Talking to Dawn, he said he was confident that his case would be taken up by the Supreme Court soon.

His counsel Advocate Muhammad Ikram Chaudhry said the court office had not yet returned the petition.

The other petitioner is Akhtar Naqvi whose earlier petition led to the move for the 22nd Amendment after the membership of a number of parliamentarians had been suspended for having dual nationality.

“One should wait instead of showing haste in filing such petitions because in such case the mover finds no time to research and find out case laws for arguments,” said senior Supreme Court lawyer Raja Muqsit Nawaz.

He, however, explained the reason behind the tendency to rush such petitions.

It is a common feature that a number of petitions are filed by people from different walks of life, but a particular case is usually known by the person who filed it first because it finds the top position in the cause list, thus making the mover a popular man in the judicial history.

For instance, he said, the renowned challenge to the NRO (National Reconciliation Ordinance) was always known by the Dr Mubashir Hassan case, although a number of petitions had been filed against the ordinance.

Raja Muqsit said the apex court could strike down a law only after examining its vires, if the law impinged on the fundamental rights guaranteed under the Constitution or militated against the independence of judiciary, aimed at curtailing the authority of the judiciary.

By filing such petitions and openly claiming that these would be upheld meant pre-empting the court’s verdict even before it had been argued, thus tarnishing the image of judiciary in the eyes of the people, he said.

“To anticipate a verdict on a case which is not even pending before the court is itself contempt,” commented a senior court officer, adding that propriety demanded that issues not yet before the court should not be discussed at all.

About the proposed contempt law, he said that except for three additions -- immunity to the holders of public office under Article 248(1) of the Constitution, right to appeal that suspends the conviction and expunged part of a discussion in parliament not to be taken as evidence -- the latest law was the exact rendition of the 1976 contempt law.

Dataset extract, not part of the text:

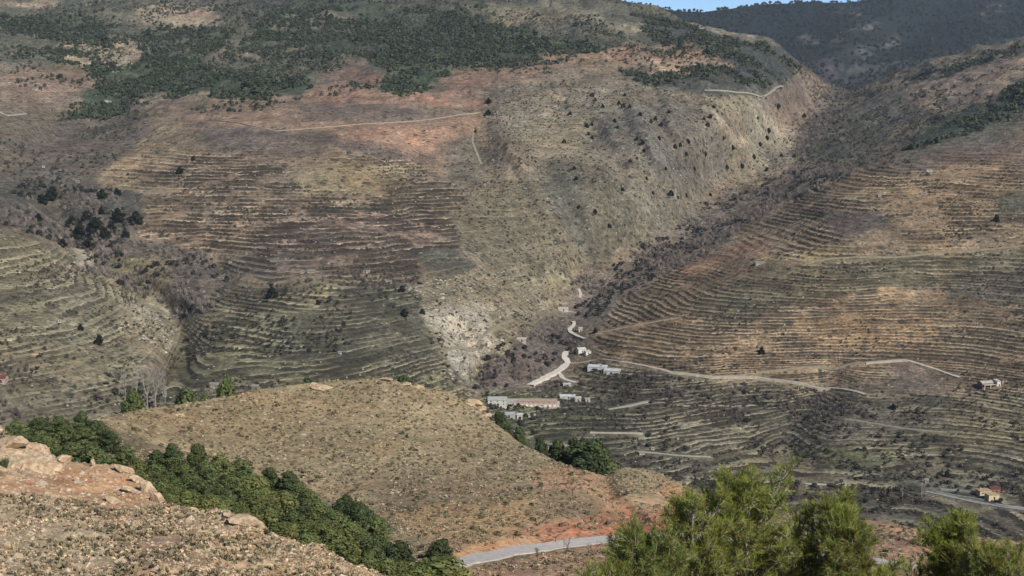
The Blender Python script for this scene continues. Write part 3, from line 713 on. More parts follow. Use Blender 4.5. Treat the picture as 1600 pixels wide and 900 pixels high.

Additional Advocate General of Punjab Jawwad Hassan said an aggrieved person could approach the court only when there was some legislative, executive or administrative action against him.

“No action, no remedy or no action no res (case),” he said, adding that no one should give his mind before anything had happened.

Otherwise, he added, it would mean pre-conceived notion and, therefore, would be biased.

In his petition, Siddique Baloch requested the court to declare that the law showed lack of legislative competence and the federal government had unconstitutionally and unlawfully attempted to make the constitutional provisions ineffective through the new law.

Akhtar Naqvi contended that the bill was against Article 25 of the Constitution which ensured equality of citizens.